Who CANNOT Be a Care Provider
| Ineligible Provider | Rule |
|---|---|
| Spouse | Cannot pay spouse |
| Parent of qualifying child | If qualifying person is your own child under 13 |
| Your child under age 19 | Even if not a dependent |
| Your dependent | Anyone you claim as a dependent |
Earned Income Requirement
Both spouses (if married) must have earned income during the year.
Earned Income
- Wages, salaries, tips
- Net self-employment earnings
- Strike benefits
- Disability pay reported as wages
Not Earned Income
- Unemployment, Social Security
- Pensions/retirement, investment income
- Child support, alimony
Special Rules
- Full-time student (5+ months): treated as earning $250/month if one qualifying person, $500/month if two or more
- Disabled spouse: same $250/$500 imputed earnings rule
The credit is limited to the lower of (a) actual work-related expenses or (b) the earned income of the lower-earning spouse.
Dependent Care FSA vs.

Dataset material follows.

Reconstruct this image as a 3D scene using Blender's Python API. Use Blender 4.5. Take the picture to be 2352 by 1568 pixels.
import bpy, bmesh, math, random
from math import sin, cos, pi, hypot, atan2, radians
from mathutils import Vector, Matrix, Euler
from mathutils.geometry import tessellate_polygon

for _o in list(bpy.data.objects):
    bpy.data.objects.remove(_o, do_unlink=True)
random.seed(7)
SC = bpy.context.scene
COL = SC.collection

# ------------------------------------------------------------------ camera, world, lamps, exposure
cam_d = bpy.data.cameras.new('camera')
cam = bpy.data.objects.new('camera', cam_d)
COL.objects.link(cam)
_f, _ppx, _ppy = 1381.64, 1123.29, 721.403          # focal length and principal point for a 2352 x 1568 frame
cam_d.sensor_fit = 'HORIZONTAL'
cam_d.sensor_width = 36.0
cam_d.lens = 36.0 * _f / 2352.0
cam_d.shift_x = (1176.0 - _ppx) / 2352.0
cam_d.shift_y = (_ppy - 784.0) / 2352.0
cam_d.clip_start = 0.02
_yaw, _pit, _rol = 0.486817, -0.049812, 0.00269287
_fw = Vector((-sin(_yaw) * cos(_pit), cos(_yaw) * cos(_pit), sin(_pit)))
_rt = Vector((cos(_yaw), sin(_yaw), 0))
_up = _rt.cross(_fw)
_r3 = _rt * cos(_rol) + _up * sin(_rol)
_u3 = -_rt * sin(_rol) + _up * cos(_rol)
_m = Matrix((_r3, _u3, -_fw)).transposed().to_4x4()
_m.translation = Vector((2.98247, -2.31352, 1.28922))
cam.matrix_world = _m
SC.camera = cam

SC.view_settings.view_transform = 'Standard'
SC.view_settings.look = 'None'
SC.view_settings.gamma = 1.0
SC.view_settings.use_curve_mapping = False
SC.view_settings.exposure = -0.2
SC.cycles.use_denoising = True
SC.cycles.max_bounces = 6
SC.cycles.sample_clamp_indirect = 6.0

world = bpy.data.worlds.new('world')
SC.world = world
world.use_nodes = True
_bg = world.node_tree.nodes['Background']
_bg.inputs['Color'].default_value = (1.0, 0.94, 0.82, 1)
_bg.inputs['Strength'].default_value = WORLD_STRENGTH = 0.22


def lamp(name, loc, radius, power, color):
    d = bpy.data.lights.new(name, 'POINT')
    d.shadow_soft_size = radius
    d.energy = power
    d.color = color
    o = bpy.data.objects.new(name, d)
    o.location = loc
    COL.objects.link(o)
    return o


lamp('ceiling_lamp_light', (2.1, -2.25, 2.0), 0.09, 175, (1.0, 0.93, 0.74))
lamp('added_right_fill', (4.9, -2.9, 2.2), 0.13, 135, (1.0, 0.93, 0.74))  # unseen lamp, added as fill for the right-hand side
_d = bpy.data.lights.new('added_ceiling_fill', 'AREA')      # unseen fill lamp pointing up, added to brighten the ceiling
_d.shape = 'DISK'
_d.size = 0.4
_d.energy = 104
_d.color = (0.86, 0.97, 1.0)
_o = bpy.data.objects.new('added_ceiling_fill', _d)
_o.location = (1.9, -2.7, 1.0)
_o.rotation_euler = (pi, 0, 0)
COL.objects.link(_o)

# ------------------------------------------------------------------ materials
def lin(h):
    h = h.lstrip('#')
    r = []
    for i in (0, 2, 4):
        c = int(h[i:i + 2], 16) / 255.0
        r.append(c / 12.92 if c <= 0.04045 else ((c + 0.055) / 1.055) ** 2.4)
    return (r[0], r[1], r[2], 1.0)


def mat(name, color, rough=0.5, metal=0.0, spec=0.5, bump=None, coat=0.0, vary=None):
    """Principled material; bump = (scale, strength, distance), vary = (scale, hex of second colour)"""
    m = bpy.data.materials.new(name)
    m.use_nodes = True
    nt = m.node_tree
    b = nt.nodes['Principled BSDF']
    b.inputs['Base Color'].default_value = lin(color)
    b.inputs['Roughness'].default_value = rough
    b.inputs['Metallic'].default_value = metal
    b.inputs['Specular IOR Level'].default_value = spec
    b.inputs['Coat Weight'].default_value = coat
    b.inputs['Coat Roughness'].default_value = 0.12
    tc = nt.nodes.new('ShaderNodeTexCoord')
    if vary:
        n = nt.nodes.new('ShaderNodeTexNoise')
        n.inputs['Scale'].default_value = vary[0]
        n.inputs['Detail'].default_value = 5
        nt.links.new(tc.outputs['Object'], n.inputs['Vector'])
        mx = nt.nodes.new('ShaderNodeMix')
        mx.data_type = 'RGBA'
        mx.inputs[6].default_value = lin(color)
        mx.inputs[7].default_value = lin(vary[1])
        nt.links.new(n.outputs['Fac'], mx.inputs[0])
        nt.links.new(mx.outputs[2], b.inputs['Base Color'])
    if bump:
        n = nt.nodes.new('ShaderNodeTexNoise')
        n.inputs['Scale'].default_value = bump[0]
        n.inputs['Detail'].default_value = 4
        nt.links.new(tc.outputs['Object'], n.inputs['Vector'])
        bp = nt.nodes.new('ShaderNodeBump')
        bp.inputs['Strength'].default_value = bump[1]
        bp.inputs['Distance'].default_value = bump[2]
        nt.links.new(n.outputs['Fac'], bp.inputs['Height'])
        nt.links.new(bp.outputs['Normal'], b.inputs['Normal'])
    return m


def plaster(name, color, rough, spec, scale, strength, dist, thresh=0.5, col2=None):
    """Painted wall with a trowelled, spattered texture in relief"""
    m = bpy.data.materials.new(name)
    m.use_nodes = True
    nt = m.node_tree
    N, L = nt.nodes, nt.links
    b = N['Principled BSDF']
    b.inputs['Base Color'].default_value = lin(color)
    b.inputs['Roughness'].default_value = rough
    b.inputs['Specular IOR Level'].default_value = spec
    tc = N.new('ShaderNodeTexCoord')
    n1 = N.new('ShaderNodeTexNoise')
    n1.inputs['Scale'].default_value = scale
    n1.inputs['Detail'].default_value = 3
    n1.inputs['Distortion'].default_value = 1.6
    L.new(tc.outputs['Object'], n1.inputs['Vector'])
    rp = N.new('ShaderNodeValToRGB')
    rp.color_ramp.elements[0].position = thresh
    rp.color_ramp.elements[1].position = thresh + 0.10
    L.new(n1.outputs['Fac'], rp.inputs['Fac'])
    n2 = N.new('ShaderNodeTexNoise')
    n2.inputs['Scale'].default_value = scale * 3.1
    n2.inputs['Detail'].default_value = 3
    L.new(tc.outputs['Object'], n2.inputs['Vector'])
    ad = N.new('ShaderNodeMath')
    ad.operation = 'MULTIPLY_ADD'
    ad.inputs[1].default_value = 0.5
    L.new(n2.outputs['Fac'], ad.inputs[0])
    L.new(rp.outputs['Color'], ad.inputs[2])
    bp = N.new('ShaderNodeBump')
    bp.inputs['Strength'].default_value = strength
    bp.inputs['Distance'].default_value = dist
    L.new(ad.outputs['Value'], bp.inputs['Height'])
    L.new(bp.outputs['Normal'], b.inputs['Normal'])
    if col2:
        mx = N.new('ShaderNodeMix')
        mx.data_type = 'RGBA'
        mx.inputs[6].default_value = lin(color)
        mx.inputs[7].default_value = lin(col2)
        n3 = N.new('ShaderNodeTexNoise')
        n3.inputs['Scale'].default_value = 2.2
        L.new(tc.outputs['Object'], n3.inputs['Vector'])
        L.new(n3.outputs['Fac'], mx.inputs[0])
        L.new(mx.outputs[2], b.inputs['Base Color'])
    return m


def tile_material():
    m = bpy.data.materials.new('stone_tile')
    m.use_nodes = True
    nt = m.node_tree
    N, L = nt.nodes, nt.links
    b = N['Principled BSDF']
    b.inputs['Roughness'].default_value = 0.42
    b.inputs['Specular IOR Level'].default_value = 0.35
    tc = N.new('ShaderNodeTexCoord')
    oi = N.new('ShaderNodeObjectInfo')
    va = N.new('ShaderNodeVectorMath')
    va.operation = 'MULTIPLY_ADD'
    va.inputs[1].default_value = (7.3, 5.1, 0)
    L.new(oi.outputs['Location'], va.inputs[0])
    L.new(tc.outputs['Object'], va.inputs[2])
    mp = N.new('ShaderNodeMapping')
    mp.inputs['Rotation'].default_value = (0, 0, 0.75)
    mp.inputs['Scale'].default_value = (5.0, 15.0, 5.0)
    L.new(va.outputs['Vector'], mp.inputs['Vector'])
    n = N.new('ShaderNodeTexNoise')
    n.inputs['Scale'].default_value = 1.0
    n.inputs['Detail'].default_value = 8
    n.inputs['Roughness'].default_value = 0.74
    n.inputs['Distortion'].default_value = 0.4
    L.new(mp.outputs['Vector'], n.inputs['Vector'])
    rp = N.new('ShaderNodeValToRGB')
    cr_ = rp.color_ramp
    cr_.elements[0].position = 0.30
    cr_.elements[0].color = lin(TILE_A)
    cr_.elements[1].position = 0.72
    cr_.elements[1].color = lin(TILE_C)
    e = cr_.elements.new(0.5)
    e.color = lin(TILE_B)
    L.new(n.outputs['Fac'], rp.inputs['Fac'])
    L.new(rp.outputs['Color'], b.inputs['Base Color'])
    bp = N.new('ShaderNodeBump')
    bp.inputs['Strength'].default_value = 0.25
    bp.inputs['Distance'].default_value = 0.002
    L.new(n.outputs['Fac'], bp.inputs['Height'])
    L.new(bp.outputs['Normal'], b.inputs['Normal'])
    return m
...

Child and Dependent Care Credit
| Feature | Dependent Care FSA | Child and Dependent Care Credit |
|---|---|---|
| 2025 Maximum | $5,000 ($2,500 if MFS) | $3,000 / $6,000 of expenses |
| Tax Treatment | Pre-tax (excluded from income) | Credit against tax |
| Payroll Tax Savings | Also avoids 7.65% FICA | None |
| Forfeiture Risk | Yes — use-it-or-lose-it | No |
| Employer Required | Must be offered | All filers can claim |
| Refundability | N/A | Nonrefundable |
Coordination Rules
No double-dipping. Reduce the credit's $3,000 / $6,000 expense limit by employer dependent-care benefits (W-2 Box 10).
Example: $5,000 DCFSA contribution + two qualifying children → credit expense limit becomes $6,000 − $5,000 = $1,000.
Which Is Better?
Generally DCFSA wins for AGI > $30,000 because the FSA also avoids 7.65% FICA. Lower-income taxpayers may prefer the credit because of the higher (up to 35%) rate. With two or more qualifying children and expenses over $5,000, a mix is optimal: $5,000 DCFSA + credit on the remaining $1,000.
Form 2441 Overview
- Part I: Care provider information
- Part II: Credit calculation
- Part III: Coordination with W-2 Box 10 dependent-care benefits
Form 2441, Line 11 → Schedule 3, Line 2 → Form 1040, Line 20.
Divorced or Separated Parents
Only the custodial parent can claim the credit, even if the noncustodial parent (via Form 8332) claims the child as a dependent and pays for childcare.
Custodial Parent
Parent with whom the child lived for the greater number of nights during the year; if equal, the parent with the higher AGI.
Key Points
- Form 8332 transfers dependency and Child Tax Credit but NOT the Child and Dependent Care Credit
- Custodial parent may claim the credit even when the noncustodial parent claims the dependent
- Each parent's own earned-income test applies on their own return
Filing Status Restrictions
| Filing Status | Can Claim? |
|---|---|
| Single | Yes |
| HoH | Yes |
| MFJ | Yes |
| QSS | Yes |
| MFS | Generally No |
MFS Exception (Treated as Unmarried)
All three conditions must be met:
- Lived apart from spouse for the last 6 months of the year
- Home was the qualifying person's main home for more than half the year
- Paid more than half the cost of keeping up the home
EA Exam Tips (2025)
- Expense limits: $3,000 / $6,000 (unchanged in 2025)
- Credit percentage formula: 35% minus 1% per $2,000 of AGI above $15,000, floor 20% at $43,000+
- Day camp YES, overnight camp NO
- Child must be under 13 at time of care
- Cannot pay spouse, dependent, parent of qualifying child, or own child < 19
- Both spouses need earned income (student/disabled imputed at $250 / $500 per month)
- MFS generally cannot claim — narrow "separated spouse" exception
- DCFSA coordinates dollar-for-dollar with the credit
- Custodial parent claims the credit even if noncustodial parent claims dependency
- Form 2441 requires provider's SSN/EIN
- Nonrefundable — cannot generate a refund
For 2025, what is the maximum amount of qualifying expenses that can be used to calculate the Child and Dependent Care Credit for a taxpayer with three qualifying children?
Tom and Linda are married with two children ages 4 and 7. In 2025 they paid $4,000 for a summer day camp and $3,000 for an overnight summer camp. Their AGI is $80,000. What amount of expenses qualifies for the Child and Dependent Care Credit?
Maria has 2025 AGI of $25,000 and paid $4,500 in daycare expenses for her 5-year-old son. What is her Child and Dependent Care Credit?